The growing deficit has been caused in part by the lagging economy, but legislators have been forced to address the issue this year because of the ongoing implementation of a new funding formula set to be fully funded next year. Missouri districts were supposed to receive an additional $800 million in school aid, phased in over seven years. The foundation formula, adopted in 2005, was meant to address differences in the ability of districts to raise school funds and reduce reliance on local property wealth.

Districts that were typically able to raise significant local taxpayer dollars for schools were put into a "hold harmless" category, ensuring that their state funding would not be reduced as the formula went into effect. And, in recent years, these districts have seen smaller budget cuts. Approximately one-third of the state’s 500 districts fall into that category and are typically located in more affluent areas. "Formula" districts are those that rely on the state formula for the majority of school aid, and as the formula has been underfunded, have had greater cuts to their budgets. Rural schools in the state are more dependent on the formula, and make up the majority of "formula" districts.

Another important aspect of the new formula is the "adequacy target," a figure calculated by averaging the per-pupil expenditures in high-spending and low-spending districts across the state. That amount has increased since 2005, and underfunding the target has contributed to the huge disparities between districts.

Currently, all Missouri schools have received equal cuts to their state allocation. But the effects of those cuts are far from equal. Districts that are heavily reliant on state aid have had to make serious budget reductions. One Ozarks school could not afford to replace a Spanish teacher, had to let its special education teacher go, and can only employ its physics teacher on a part-time basis. Some districts have said that with extreme belt-tightening, they can last another year, but still must figure out a way to provide for fixed costs like insurance that are not within their control. Meanwhile, wealthy districts claim that increased local revenue comes from local commitment to schools, not inequity in the school formula.
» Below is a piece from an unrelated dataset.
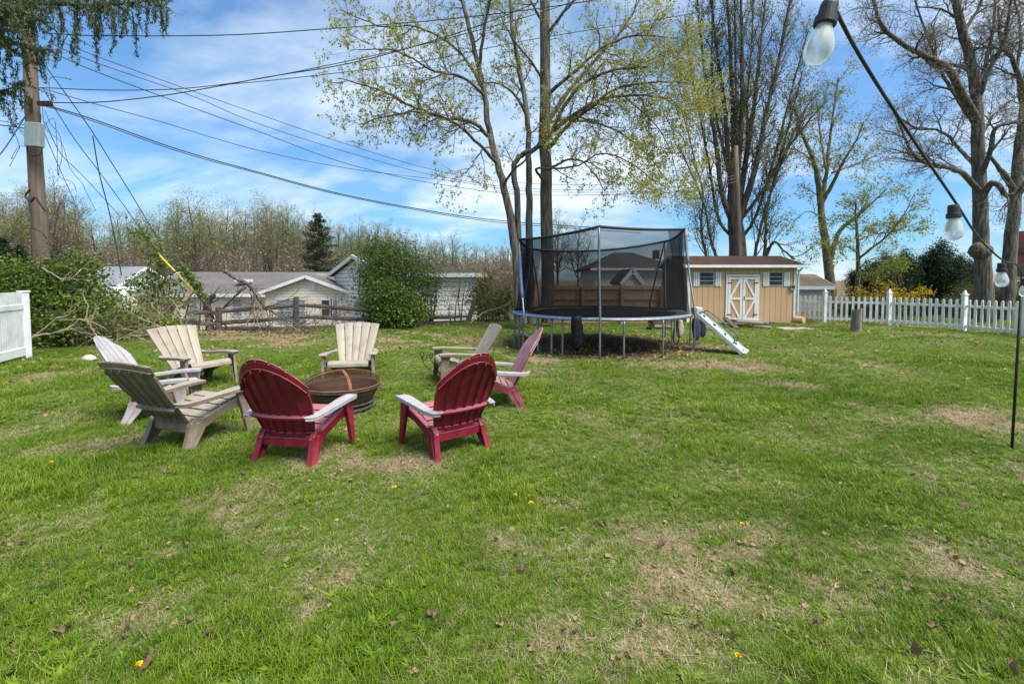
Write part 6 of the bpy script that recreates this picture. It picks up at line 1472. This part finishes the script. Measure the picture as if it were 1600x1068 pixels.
bough('dark crooked limb reaching right across the yellow guard', [(256, 442, 13.9), (259, 432, 13.8), (268, 427, 13.8), (280, 422, 13.8), (288, 419, 13.8)], .03, .02, TWD, 9, .8, .5, .4)
bough('drooping thin dead bough hanging between the fence posts', [(385, 446, 14.1), (400, 470, 13.9), (418, 492, 13.7), (445, 505, 13.5), (470, 516, 13.4)], .028, .010, TW, 10, 4.0, .1, 1.3)
bough('long grey stick leaning from the shrub to the trampoline pad', [(735, 505, 15.6), (755, 488, 15.6), (775, 482, 15.5), (797, 474, 15.4)], .02, .008, PALEW, 11, 3, .1, .7)
# ------------------------------------------------------------------ utility pole, box, wires
POLEW = mat('pole_wood', (.085, .062, .046), (.20, .15, .115), 4, .9, (4, 4, .25), bmp=.5, lo=.3, hi=.7)
UD = 11.6
up = thing('utility_pole', 'tall brown wooden utility pole rising from the ivy at the left', 'pole', (at(66, 540, UD).x, UD, 0))
b = MB(); b.tube([Vector((at(68, 540, UD).x, UD, -.2)), at(64, 400, UD), at(55, 250, UD), at(47, 100, UD), at(41, 0, UD), at(35, -120, UD)], [.175, .165, .148, .132, .122, .115], 14); b.build('pole', POLEW, up, smooth=True)
b = MB(); q = at(54, 211, UD - .32); b.box(q, (.36, .16, .58), Matrix.Rotation(.06, 3, 'Y')); bx = b.build('meter_cabinet', mat('grey_green_box', (.20, .25, .25), (.25, .30, .30), 6, .5), up, bev=.02)
b = MB(); b.tube(spline([at(42, 228, UD - .28), at(44, 240, UD - .33), at(54, 243, UD - .36), at(64, 240, UD - .3), at(66, 228, UD - .26)], 4), .016, 6); b.build('cable_loop', BLK, bx)
b = MB(); b.tube(spline([at(47, 296, UD - .27), at(40, 306, UD - .26), at(48, 315, UD - .3), at(55, 308, UD - .32), at(62, 318, UD - .3), at(71, 330, UD - .25)], 5), .02, 6); b.build('cable_loop', BLK, up)
b = MB(); b.tube(spline([at(49, 356, UD - .26), at(58, 359, UD - .3), at(68, 366, UD - .27), at(73, 374, UD - .2)], 5), .012, 6); b.build('cable_loop', BLK, up)
b = MB(); q = at(58, 62, UD); b.box(at(70, 162, UD - .1), (.30, .1, .1)); b.build('wire_bracket', IRON, up)
b = MB(); b.box(at(48, 165, UD - .22), (.06, .05, .35)); b.build('wire_bracket', IRON, up)
CAB = mat('black_cable', (.012, .016, .022), (.025, .03, .038), 10, .6)
WG_ = 'overhead wires between the poles'
def wire(label, pts, r, name='overhead_wire', sag_n=8):
    b = MB(); P = spline([at(*p) for p in pts], sag_n); b.tube(P, r, 5); o = b.build(name, CAB, None, P[0], smooth=True); return tag(o, label, 'wire', WG_)
u = UD; v = 20.0
wire('topmost thick twisted wire sloping up across the trees', [(70, 52, u), (160, 56, 12), (350, 55, 12.5), (500, 46, 12.5), (700, 30, 12.5), (900, 5, 12.5), (1020, -20, 12.5)], .013)
wire('upper of the two service cables rising into the yellow maple', [(62, 137, u), (180, 141, 11.8), (290, 138, 12), (400, 124, 12.2), (560, 92, 12.4), (700, 60, 12.6), (860, 15, 12.8), (960, -25, 13)], .011)
wire('lower service cable bending up from the pole bracket', [(66, 160, u), (150, 160, 11.8), (250, 150, 12), (340, 135, 12.1), (420, 120, 12.2), (560, 96, 12.3), (720, 50, 12.4), (850, 0, 12.6)], .013)
wire('service cable bending less, passing in front of the maple crown', [(340, 133, 12.3), (400, 128, 12.4), (520, 115, 12.5), (660, 96, 12.6), (830, 62, 12.8), (1060, 25, 13.2), (1180, 3, 13.6)], .010)
wire('uppermost of three parallel wires falling right behind the maple', [(75, 52, u), (130, 80, 12.5), (280, 135, 14.5), (400, 177, 16), (550, 228, 18), (700, 270, 20), (860, 288, 22), (1150, 285, 24.5)], .010)
wire('middle of three parallel wires falling right behind the maple', [(75, 66, u), (150, 98, 12.5), (300, 150, 14.5), (400, 192, 16), (550, 240, 18), (700, 278, 20), (860, 296, 22), (1150, 291, 24.5)], .010)
wire('lowest of three parallel wires falling right behind the maple', [(70, 77, u), (150, 112, 12.5), (300, 168, 14.5), (400, 204, 16), (550, 258, 18), (700, 290, 20), (860, 305, 22), (1150, 298, 24.5)], .012)
wire('thin wire below the three parallel ones', [(66, 138, u), (140, 160, 12.5), (250, 190, 14), (400, 234, 16), (550, 264, 18), (700, 282, 20), (860, 300, 22), (1150, 297, 24.5)], .010)
wire('upper strand of the thick doubled cable ending at the leaning maple stem', [(68, 163, u), (150, 188, 12.3), (280, 234, 13.4), (400, 268, 14.2), (520, 300, 15), (640, 324, 16), (785, 345, 17), (1000, 360, 20)], .016)
wire('lower strand of the thick doubled cable ending at the leaning maple stem', [(68, 165, u), (150, 191, 12.3), (280, 237, 13.4), (400, 270, 14.2), (520, 302, 15), (640, 326, 16), (785, 348, 17), (1000, 364, 20)], .012)
wire('steep guy wire running down right from the pole to the yellow guard', [(60, 88, u), (130, 185, 12.2), (175, 255, 12.8), (215, 320, 13.4), (246, 372, 13.8)], .012)
wire('second steep wire from the bracket down toward the broken tree', [(68, 140, u), (115, 215, 12), (160, 275, 12.6), (200, 330, 13.2), (250, 400, 13.8)], .010)
wire('vine draped wire hanging nearly straight down left of the guy wire', [(145, 212, 12.4), (155, 270, 12.6), (168, 320, 12.8), (178, 365, 12.9), (190, 430, 13)], .014)
wire('thin wire from the grey cabinet down behind the ivy mound', [(66, 200, u), (85, 245, 12.2), (105, 290, 13.5), (130, 345, 15)], .008)
wire('thin wire close beside it, falling to the ivy mound', [(70, 190, u), (95, 240, 12), (130, 275, 12.5), (185, 335, 13.2)], .008)
wire('wire leaving the picture at the left below the pole bracket', [(46, 202, u), (20, 198, u), (-60, 188, u)], .013)
wire('lower wire leaving the picture at the left of the pole', [(46, 197, u), (20, 192, u), (-60, 180, u)], .009)
wire('slack wire drooping down left from the pole toward the edge', [(44, 175, u), (25, 205, 11), (5, 235, 10.5), (-30, 275, 10)], .012)
# hanging loops of cable beside the pole top
b = MB(); b.tube(spline([at(82, 20, UD - .4), at(95, 45, UD - .4), at(99, 62, UD - .4), at(92, 80, UD - .4), at(86, 88, UD - .4), at(94, 95, UD - .4), at(98, 70, UD - .4), at(107, 52, UD - .4)], 5), .009, 5); o = b.build('cable_coil', CAB, None, at(90, 80, UD - .4), smooth=True); tag(o, 'slack curled cable ends hanging right of the pole top', 'cable')
rw2 = random.Random(31)
for i, (x0, y0, x1, y1, lb) in enumerate(((66, 165, 150, 330, 'tangled dead vine wire looping right below the pole bracket'), (70, 172, 120, 300, 'thin curling vine strand beside the pole cabinet'), (64, 178, 92, 270, 'short curling strand right of the grey cabinet'), (74, 150, 100, 120, 'stub of bare twig sticking up right of the pole'), (44, 150, 15, 260, 'slack strand hanging left of the pole above the cabinet'), (40, 182, 20, 246, 'short slack strand left of the grey cabinet'))):
    n_ = 6; pts_ = [(x0 + (x1 - x0) * k / n_ + rw2.gauss(0, 7) * (0 < k < n_), y0 + (y1 - y0) * k / n_ + rw2.gauss(0, 9) * (0 < k < n_), UD - .3 + .08 * k) for k in range(n_ + 1)]
    wire(lb, pts_, .006, 'loose_strand', 5)
# guy wire guard
gw = thing('guy_wire_guard', 'yellow plastic guy wire guard slanting down amid ivy', 'guy wire guard', (at(300, 460, 14).x, 14, 0))
b = MB(); b.tube([at(246, 395, 13.8), at(281, 432, 13.9), at(305, 458, 14)], .027, 8); b.build('guard_tube', mat('guard_yellow', (.46, .36, .02), (.56, .45, .04), 6, .5), gw, smooth=True)
b = MB(); b.tube([at(305, 458, 14), at(330, 486, 14.1), at(355, 512, 14.2)], .016, 6); b.build('anchor_rod', IRON, gw)
bushes = bush('ivy_wire', 'dark leaning snag with ivy clinging to it, right of the yellow guard', 'tree', [blob(285 + 37 * t, 417 + 50 * t, 14.15, .10, .12, .13) for t in np.linspace(0, 1, 8)], LIVY, .065, 14, 60, 42, gnd(322, 518), .8, 0 + 1, .07, fill=.1)
b = MB(); b.tube([at(281, 409, 14.2), at(300, 440, 14.2), at(324, 474, 14.2), at(330, 500, 14.2)], [.05, .07, .085, .10], 8); b.build('snag', BARK2, bushes)
# pole behind the shed
D_ = 21.6; u2 = thing('utility_pole', 'reddish wooden utility pole standing before the fanned tree behind the shed', 'pole', (at(1155, 505, D_).x, D_, 0))
b = MB(); b.tube([Vector((at(1156, 505, D_).x, D_, -.2)), at(1155, 400, D_), at(1152, 300, D_), at(1150, 228, D_)], [.13, .12, .105, .09], 10); b.build('pole', mat('reddish_pole', (.085, .062, .049), (.17, .13, .105), 4, .9, (4, 4, .3), bmp=.4), u2, smooth=True)
b = MB()
for k in range(3): b.tube([at(1135, 277 + 5 * k, D_ - .2), at(1151, 274 + 5 * k, D_ - .2)], .02, 6)
b.build('wire_clamp', BARK1, u2)
# ------------------------------------------------------------------ spruce with hanging sprays, upper left
rnd = random.Random(44); SD = 8.6; base = Vector((at(-95, 540, SD).x, SD, 0)); tb = TB(); C = []; DV = []
tb.add([base, base + Vector((0, 0, 5)), base + Vector((0, 0, 13))], [.28, .22, .08], 12)
def spray(p, L_, dx=0.0):
    q = p.copy(); pts = [q.copy()]; n_ = max(2, int(L_ / .07))
    for i in range(n_):
        q = q + Vector((dx * .02 + rnd.gauss(0, .012), rnd.gauss(0, .012), -L_ / n_)); pts.append(q.copy())
    m_ = 4
    idx = [int(round(k * (len(pts) - 1) / m_)) for k in range(m_ + 1)]
    tb.add([pts[i] for i in idx], [.008, .007, .006, .005, .004], 4)
    for a, c in zip(pts, pts[1:]):
        for j in range(13):
            t = rnd.random(); C.append(a.lerp(c, t) + Vector((rnd.gauss(0, .018), rnd.gauss(0, .018), rnd.gauss(0, .012))))
    return pts
def bough_s(path, r0, hang, dens):
    P = spline([at(*p) for p in path], 8); tb.add(P, [r0 * (1 - .8 * i / (len(P) - 1)) for i in range(len(P))], 6)
    for i in range(len(P) - 1):
        n_ = max(1, int((P[i + 1] - P[i]).length * dens))
        for j in range(n_):
            p = P[i].lerp(P[i + 1], rnd.random()); s = Vector((rnd.gauss(.06, .16), rnd.gauss(0, .28), rnd.gauss(-.02, .07))); q = p + s
            tb.add([p, p.lerp(q, .5) + Vector((0, 0, .02)), q], [.008, .006, .004], 3)
            for k in range(34): C.append(p.lerp(q, rnd.random()) + Vector((rnd.gauss(0, .025), rnd.gauss(0, .025), rnd.gauss(0, .02))))
            if rnd.random() < .6: spray(q, abs(rnd.gauss(hang, hang * .45)) + .10)
S1 = SD
bough_s([(-90, -40, S1), (0, -6, S1 - .3), (60, 4, S1 - .5), (130, 8, S1 - .7), (190, 6, S1 - .8), (252, -2, S1 - .9)], .05, .24, 38)
bough_s([(-90, -60, S1), (20, -25, S1 + .2), (90, -20, S1 + .3), (150, -22, S1 + .3)], .05, .22, 30)
bough_s([(-90, 10, S1), (-20, 8, S1 - .5), (30, 22, S1 - .8), (62, 30, S1 - 1)], .04, .26, 40)
bough_s([(-90, 40, S1), (-30, 40, S1 + .3), (10, 62, S1 + .3), (55, 78, S1 + .2), (72, 80, S1 + .2)], .035, .24, 30)
bough_s([(-90, 70, S1), (-20, 60, S1 - .2), (20, 80, S1 - .3), (60, 102, S1 - .3)], .03, .28, 24)
bough_s([(-90, 160, S1), (-30, 145, S1 - .2), (10, 140, S1 - .3), (38, 128, S1 - .3)], .03, .24, 36)
for px_, L_ in ((118, .85), (152, 1.0), (175, .75), (140, .7), (205, .5), (230, .45), (125, .95), (96, .6)): spray(at(px_, 15, S1 - .7), L_, rnd.uniform(-.2, .4))
tree_parts('spruce_tree', 'spruce reaching in from the left with drooping needle sprays before the pole top', base, tb, BARK2, [('needle_sprays', leaf_mesh('needle_sprays', C, .060, base, .24, (0, 0, -1.1), 45), LSPR)])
Rural Missouri districts had worked in a coalition to challenge the state’s funding formula in a school finance lawsuit, Committee for Educational Equity (CEE) v. State, but the Missouri Supreme Court ruled that education is not a fundamental right for students in the state and that students across the state are not entitled to equal funding.

In the decision, the state was found to be meeting its responsibility because it spent at least 25% of state revenues on education, a provision of the state’s constitution. Rural plaintiffs included school districts in Southeastern Missouri’s Ozarks region. (Editor’s note: The Rural Trust has studied school funding disparities in the area; see that analysis here.)

The Rural Trust also participated in the CEE case as a friend of the court, filing a brief that argued that the 25% spending requirement was not the only educational provision the state was required to follow and cited a phrase in the Missouri constitution that the education system provide for the “general diffusion of knowledge and intelligence.” The high court, however, refused to find any state responsibility in that phrase.

The lone partially dissenting justice in the CEE case, Judge Michael Wolff, now a professor at St. Louis University, has since said the current system of funding is set up to have wide disparities. "It's very hard to argue that the Missouri Constitution requires equality when the system is set up to ensure inequality," said Wolff.

Funding bills in both houses of the legislature are tied up in committee, at least in part because of other controversial measures attached to them — including eliminating teacher tenure and creating voucher programs. If the legislature does not solve the problem, it will fall to the Missouri Department of Elementary and Secondary Education to sort out how the funding cuts will be allocated, an outcome that is not sought by any group. The overall current education budget that will be finalized in conference committee in coming days would give a slight increase to basic aid for districts.